At the time, I had no more comment on the stylistic variety than "this is very odd pacing". Which would be, say I, a totally lame reason to not buy any album with as many great songs as HELIOSELF has.


2000


Papas Fritas, BUILDINGS AND GROUNDS

Both the band members and the Boston Phoenix are on record as considering BUILDINGS AND GROUNDS a substantial leap forward, the band's best record yet. This is not an objectively false claim. I've also heard from several sources that GROUNDS sounds like Fleetwood Mac in their prime, which I don't get. Of course, the only Fleetwood Mac album I've heard more than once is TUSK, their weird (and very cool) studio-futzing one, and the only other Fleetwood Mac songs I know are "Rhiannon" and "Don't Stop". GROUNDS does not sound, to me, at all like any of those.
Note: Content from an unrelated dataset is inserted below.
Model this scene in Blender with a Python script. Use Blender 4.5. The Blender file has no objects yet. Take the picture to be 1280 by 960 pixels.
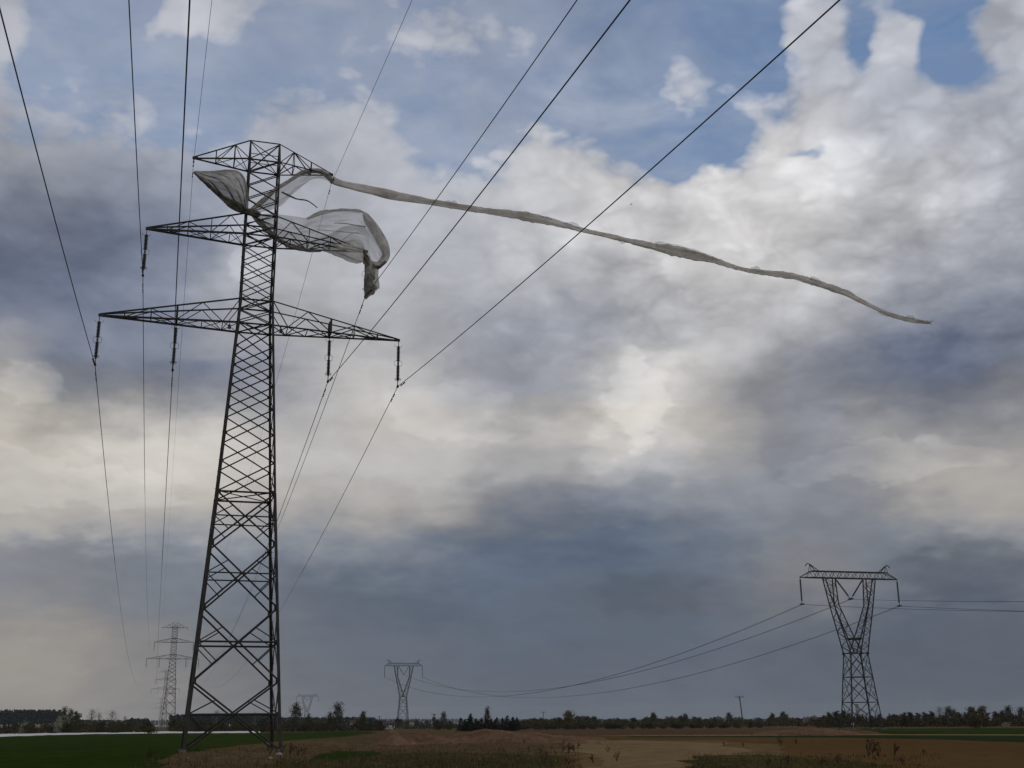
import bpy, math, random
from mathutils import Vector, Matrix
rnd = random.Random(7)
C = bpy.context.scene.collection
scene = bpy.context.scene
R = math.radians

# ---------------------------------------------------------------- camera
FPX, PITCH, ROLL, EYE = 1438.84, 0.2866, -0.0081, 1.65     # focal length in 1280-wide pixels
cp, sp, cr, sr = math.cos(PITCH), math.sin(PITCH), math.cos(ROLL), math.sin(ROLL)
fwd = Vector((0, cp, sp)); up0 = Vector((0, -sp, cp)); rt0 = Vector((1, 0, 0))
rt = rt0 * cr + up0 * sr; up = up0 * cr - rt0 * sr
cam_data = bpy.data.cameras.new('camera'); cam = bpy.data.objects.new('camera', cam_data); C.objects.link(cam)
cam_data.sensor_width = 36; cam_data.sensor_fit = 'HORIZONTAL'; cam_data.lens = FPX / 1280 * 36
cam_data.clip_start = .1; cam_data.clip_end = 20000
M_ = Matrix.Identity(4)
for i_ in range(3):
    M_[i_][0] = rt[i_]; M_[i_][1] = up[i_]; M_[i_][2] = -fwd[i_]
M_[2][3] = EYE
cam.matrix_world = M_
scene.camera = cam

# ---------------------------------------------------------------- sky, sun, exposure
SUN_ELEV, SUN_AZ = 40, 125          # degrees; azimuth measured from +Y towards +X
SKY_STRENGTH = 0.1
SKY = {
 'L': dict(mean=154.114, amp=[67.907, 43.243, 40.325, 13.073, 8.702, 11.846, 7.498, 5.835, 3.5],
  el=[[0.999, 1.0, 0.984, 0.941, 0.769, 0.333, -0.021, -0.118, 0.153, 0.065, -0.182, -0.432, -0.571, -0.622, -0.625, -0.583, -0.541, -0.533, -0.532, -0.531], [-0.037, -0.033, -0.054, 0.118, 0.207, -0.576, -0.625, -0.214, 0.496, 0.845, 0.983, 1.0, 0.649, 0.223, -0.219, -0.272, -0.303, -0.328, -0.335, -0.342], [0.104, 0.101, 0.046, -0.149, -0.477, -0.239, 0.265, 0.979, 1.0, 0.4, -0.206, -0.245, -0.12, 0.019, 0.03, -0.049, -0.048, -0.034, -0.028, -0.021], [-0.006, 0.013, 0.238, 0.206, -0.078, -0.586, -0.936, -0.086, 0.245, -0.889, -1.0, -0.187, 0.493, 0.885, 0.746, -0.09, -0.353, -0.398, -0.378, -0.356], [0.827, 0.824, 0.689, 0.566, 0.041, -0.927, -0.319, 0.182, -0.622, 0.742, 0.505, -0.388, -0.103, 0.631, 0.747, 1.0, 0.654, 0.532, 0.54, 0.544], [-0.13, -0.117, 0.079, 0.209, 0.435, 0.842, -0.135, -0.708, 1.0, 0.359, -0.097, -0.224, 0.034, 0.246, 0.402, 0.295, 0.194, 0.19, 0.2, 0.208], [0.363, 0.353, 0.266, 0.066, 0.145, 0.986, 1.0, 0.647, -0.283, -0.289, 0.265, 0.929, 0.458, 0.813, 0.8, -0.202, -0.152, -0.12, -0.123, -0.126], [-0.124, -0.129, -0.322, -0.111, 0.983, -0.234, -0.339, 0.501, 0.226, -0.505, 0.475, 0.102, -1.0, 0.299, 0.23, -0.447, 0.091, 0.19, 0.172, 0.152], [0.26, 0.24, 0.093, 0.259, 0.508, -0.081, -0.238, 0.42, 0.347, -0.579, -0.495, 0.586, 1.0, -0.403, -0.74, -0.116, 0.411, 0.587, 0.634, 0.651]],
  az=[[-0.216, -0.202, -0.208, -0.242, -0.263, -0.381, -0.467, -0.554, -0.633, -0.688, -0.74, -0.796, -0.84, -0.88, -0.916, -0.911, -0.939, -0.972, -1.0, -0.997, -0.965, -0.942, -0.878, -0.894, -0.915, -0.914], [-0.749, -0.774, -0.818, -0.929, -1.0, -0.913, -0.748, -0.27, -0.022, 0.09, 0.139, 0.137, 0.235, 0.297, 0.324, 0.454, 0.56, 0.542, 0.474, 0.267, -0.063, -0.291, -0.27, -0.344, -0.317, -0.248], [0.226, 0.345, 0.434, 0.415, 0.077, 0.265, 0.211, 0.171, 0.356, 0.604, 0.741, 0.651, 0.375, 0.211, 0.391, 1.0, 0.506, -0.172, -0.576, -0.523, -0.453, -0.686, -0.566, -0.573, -0.64, -0.693], [1.0, 0.941, 0.735, 0.295, -0.003, -0.586, -0.906, -0.938, -0.896, -0.816, -0.568, -0.118, 0.381, 0.654, 0.618, 0.383, 0.036, -0.044, 0.248, 0.47, 0.114, 0.023, 0.12, -0.064, -0.244, -0.326], [-0.324, -0.307, -0.115, 0.401, 0.784, 0.942, 0.682, 0.002, -0.465, -0.603, -0.595, -0.423, -0.205, -0.033, 0.098, 0.098, 0.574, 0.933, 0.905, 0.587, -0.109, -0.547, -1.0, -0.494, -0.227, -0.114], [0.027, 0.246, 0.511, 0.685, -0.24, -0.343, -0.628, -0.72, -0.164, 0.465, 0.582, -0.115, -0.796, -1.0, -0.569, 0.295, 0.599, 0.655, 0.283, -0.215, -0.507, -0.318, -0.185, 0.285, 0.568, 0.778], [1.0, 0.619, 0.132, -0.584, -0.53, -0.258, 0.174, 0.874, 0.39, -0.009, 0.088, -0.003, -0.606, -0.722, -0.268, -0.041, 0.006, 0.31, 0.417, 0.5, 0.504, 0.135, -0.231, -0.437, -0.405, -0.332], [0.033, 0.074, 0.117, 0.025, -0.754, -0.011, 0.442, 0.119, -0.004, -0.091, -0.167, 0.098, 0.219, 0.091, -0.034, 0.168, -0.299, -0.635, -0.016, 0.687, -0.063, -1.0, -0.437, 0.396, 0.489, 0.455], [0.03, -0.453, -0.187, 0.965, -0.653, -0.021, 0.103, 0.696, -0.096, -0.478, -0.075, -0.142, -0.266, -0.194, 0.346, 0.743, -0.386, -0.417, 0.752, -0.116, -1.0, 0.539, 0.681, -0.361, 0.054, -0.152]]),
 'W': dict(mean=-10.458, amp=[22.547, 12.721, 14.605, 7.428, 5.605, 6.094, 1.818],
  el=[[-0.831, -0.827, -0.835, -0.476, -0.061, -0.849, -1.0, -0.747, -0.063, 0.586, 0.688, 0.609, 0.423, 0.301, 0.25, 0.088, 0.048, 0.057, 0.057, 0.057], [0.479, 0.483, 0.609, 0.883, 0.877, -0.107, -0.927, -1.0, -0.11, 0.155, 0.031, -0.162, -0.177, -0.049, 0.087, 0.296, 0.226, 0.157, 0.157, 0.157], [0.353, 0.352, 0.306, 0.166, -0.326, -0.63, -0.314, 0.664, 1.0, 0.528, 0.084, 0.081, 0.143, 0.281, 0.21, -0.032, -0.05, -0.004, -0.004, -0.004], [0.082, 0.089, 0.112, 0.009, -0.254, -0.934, -0.496, 0.336, -0.738, -1.0, -0.687, -0.112, 0.28, 0.356, 0.206, -0.023, -0.051, -0.034, -0.034, -0.034], [0.239, 0.222, -0.101, -0.365, -0.827, -0.672, -0.175, -0.182, -0.378, 0.434, 0.116, -0.61, -1.0, -0.922, -0.477, 0.067, 0.075, 0.092, 0.092, 0.092], [-0.503, -0.473, -0.175, -0.117, -0.037, 0.218, -0.376, -0.274, 1.0, -0.366, -0.898, -0.687, -0.29, -0.067, 0.022, 0.311, 0.072, 0.068, 0.068, 0.068], [-0.024, -0.038, -0.445, -0.176, 1.0, -0.398, 0.26, 0.265, -0.129, 0.211, 0.216, -0.775, -0.947, 0.508, 0.884, -0.454, -0.371, -0.291, -0.291, -0.291]],
  az=[[-0.959, -0.969, -0.973, -0.988, -1.0, -0.894, -0.744, -0.486, -0.237, -0.11, -0.09, -0.008, 0.143, 0.235, 0.265, 0.307, 0.322, 0.337, 0.331, 0.213, 0.007, -0.085, -0.142, -0.149, -0.127, -0.102], [-0.065, -0.069, -0.064, -0.033, 0.058, -0.124, -0.316, -0.463, -0.666, -0.83, -0.972, -1.0, -0.934, -0.896, -0.914, -0.916, -0.844, -0.55, -0.262, -0.435, -0.841, -0.823, -0.799, -0.722, -0.642, -0.55], [0.169, 0.321, 0.452, 0.443, 0.024, -0.052, -0.108, 0.044, 0.18, 0.325, 0.399, 0.334, 0.252, 0.278, 0.491, 0.855, 0.789, 0.365, 0.018, -0.156, -0.567, -0.935, -0.826, -0.87, -0.942, -1.0], [0.217, 0.08, -0.059, -0.074, 0.442, 0.441, 0.176, -0.183, -0.646, -0.985, -0.945, -0.437, 0.513, 1.0, 0.807, 0.285, -0.048, -0.118, 0.104, 0.251, 0.303, 0.331, 0.039, -0.118, -0.2, -0.289], [-0.786, -0.729, -0.645, -0.387, 0.213, 0.708, 0.924, 0.48, 0.296, 0.194, 0.173, 0.395, 0.591, 0.439, 0.006, -0.149, -0.369, -0.732, -1.0, -0.644, -0.322, -0.282, -0.29, -0.085, -0.091, -0.105], [-0.193, 0.089, 0.31, 0.434, -0.02, -0.011, -0.487, -1.0, -0.58, 0.005, 0.236, 0.25, 0.19, 0.148, 0.184, 0.272, -0.052, -0.353, -0.515, -0.468, -0.385, -0.228, 0.247, 0.38, 0.334, 0.3], [-0.524, -0.367, -0.119, 0.215, 0.392, 0.686, 0.642, -0.024, -0.172, -0.155, -0.139, -0.33, -0.341, -0.216, 0.098, 0.432, 0.437, 0.381, 0.814, 0.632, -0.692, -1.0, -0.376, 0.467, 0.615, 0.814]]),
 'C': dict(mean=0.852, amp=[0.779, 0.172, 0.402, 0.142, 0.106, 0.049],
  el=[[-0.278, -0.278, -0.278, -0.278, -0.278, -0.278, -0.278, -0.278, -0.278, -0.278, -0.28, -0.282, -0.262, 0.024, 0.569, 0.837, 0.96, 0.987, 0.996, 1.0], [-0.842, -0.842, -0.842, -0.842, -0.842, -0.842, -0.842, -0.842, -0.842, -0.842, -0.839, -0.839, -0.936, -0.962, -1.0, -0.53, -0.589, -0.608, -0.496, -0.362], [0.098, 0.098, 0.098, 0.098, 0.098, 0.098, 0.098, 0.098, 0.098, 0.098, 0.102, 0.101, 0.05, -0.48, -1.0, -0.476, 0.264, 0.323, 0.362, 0.389], [-0.04, -0.04, -0.04, -0.04, -0.04, -0.04, -0.04, -0.04, -0.04, -0.04, -0.046, -0.04, 0.095, 0.276, 0.518, -1.0, -0.57, 0.029, 0.319, 0.626], [0.099, 0.099, 0.099, 0.099, 0.099, 0.099, 0.099, 0.099, 0.099, 0.099, 0.11, 0.124, -0.303, -1.0, 0.281, 0.558, -0.701, -0.325, 0.106, 0.547], [0.073, 0.073, 0.073, 0.073, 0.073, 0.073, 0.073, 0.073, 0.073, 0.073, 0.094, 0.088, -0.713, -1.0, 0.913, -0.808, 0.614, 0.625, -0.1, -0.859]],
  az=[[0.046, 0.043, -0.119, -0.711, -0.744, -0.421, -0.331, -0.389, -0.417, -0.391, -0.421, -0.584, -0.66, -0.722, -0.793, -0.863, -0.853, -0.795, -0.826, -0.497, -0.332, -0.857, -1.0, -0.356, -0.055, -0.057], [-0.998, -1.0, -0.845, 0.117, 0.14, -0.232, -0.283, -0.421, -0.479, -0.534, -0.438, -0.025, 0.027, 0.05, 0.172, 0.336, 0.451, 0.314, 0.006, -0.412, -0.552, 0.065, 0.314, -0.601, -0.903, -0.89], [0.243, 0.252, -0.058, 0.198, 0.118, 0.653, 1.0, 0.187, -0.225, -0.292, -0.094, 0.449, 0.285, 0.116, 0.213, 0.324, 0.412, 0.105, -0.681, -0.395, -0.254, -0.88, -0.293, -0.476, 0.093, 0.118], [-0.272, -0.254, -0.861, -0.269, 0.091, 0.653, 0.571, 0.527, 0.515, 0.694, 0.614, -0.165, -0.562, -0.508, -0.063, 0.2, -0.435, -0.718, 0.314, 0.02, 0.292, 0.23, 0.238, -1.0, -0.019, -0.055], [0.331, 0.189, -0.35, 0.1, 0.467, 0.166, -0.32, -0.229, -0.106, -0.027, -0.05, -0.015, -0.234, -0.397, -0.371, -0.105, 0.608, 0.857, -0.164, -0.617, 0.936, 0.902, -1.0, -0.496, 0.142, 0.177], [-0.38, -0.555, 0.245, 0.579, 0.227, 0.018, 0.814, 0.261, 0.227, 0.257, 0.155, -0.276, -0.75, -0.936, -0.698, -0.089, 0.557, 0.515, 0.067, 0.572, -0.423, -0.289, -0.496, 1.0, -0.229, -0.225]]),
}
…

To the degree, however, that I have described Papas Fritas as a band very not in the Fleetwood spirit, GROUNDS is certainly that much of a surprise: "Say Goodbye" and to a lesser extent "Starting To Be It" turned out to be their chosen destiny. "Girl", the album-opener, plays gloomy circus organ behind whispered vocals and a classical guitar exercise. "People Say" strikes me as beautiful, Asthana hitting low notes in a confidently lilting new version of her Indian-accented voice, but it's a country-pop song with Steely Dan overtones in the chorus chord progressions and synthesizer work. The shimmering "I Believe In Fate", a duet, has the detail obsession I'd still expect of Seal were he stuck with a small budget and an inferior drum machine. "It's Over Now" is jazz's equivalent of torch singing, or perhaps just a female equivalent of Art Garfunkel's solo ballads. "Beside You" shows more of Goddess's classical guitar lessons and some softly inventive percussion. "Far From An Answer" is much too dull for me to want to think of descriptions for, and "Lost In A Dream" trots out the pedal-steel in a way I don't, this time, find charming. But "Another Day" and "I'll Be Gone" get enough momentum from their kick-snare beats that they roll out into glisteningly cheerful hooks ("...Day") and sparkling piano plus cocky singing from Ashthana ("...Gone").
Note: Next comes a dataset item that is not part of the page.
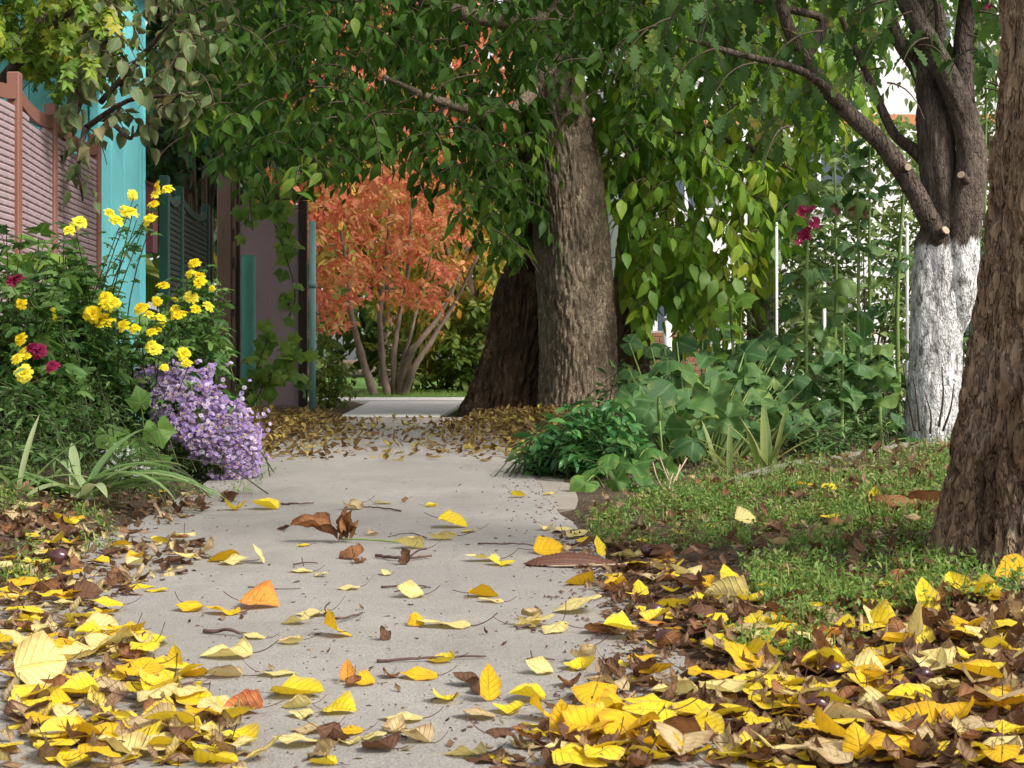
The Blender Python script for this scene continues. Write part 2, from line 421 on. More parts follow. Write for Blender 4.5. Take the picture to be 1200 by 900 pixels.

And shining out from those two keyholes into their past, "Way You Walk" has a cool synth-pop linearity, with robotic handclaps and unsustained notes and blatanly phased cymbal. "Vertical Lives" brings back high-pitched gang singing, clapping, and buzzy synthesized power-chords like a kiddie-show mauling of Simon and Garfunkel's "How I Was Robert McNamara'ed Into Submission". "What Am I Supposed To Do?" features fist-pound piano, a guitar solo screaking down the scales like chalk down a carefully shudderproof chalkboard, tumbling successions of guitar chords racing after each other, and group singing of childlike urgency. "Questions" is bouncy and exuberant, with tinkly tuned percussion and rhythm piano.
It's not like the old days. Nothing on GROUNDS rocks, and Goddess, though skilled, has apparently forgotten as many guitar lessons as he's absorbed. On the other hand, what they're doing, they're doing thoughtfully and musically and well. The love stories now have two people in them, instead of a confused fraction of one. "People..."'s harrowed portrait of watching a best friend slip away into hard work and rather vengeful ambitions of success; "Way..."'s duet in which the male singer pre-emptively surrenders his relationship claims the instant the girl notices a new guy, and argues his position with an almost belligerent claim to powerlessness; "Another..."'s portrait of two lovers who know each other well enough to synchronize the timing of their realizations that their breakup is petty foolishness: these are not the detailed paintings Papas Fritas could be expected to blast through in the manner of an 8-year-old who's been blessed with the ability to make pop songs out of waterguns and slingshots. So ignore me when I say that dang it, I'd've liked to see 'em try.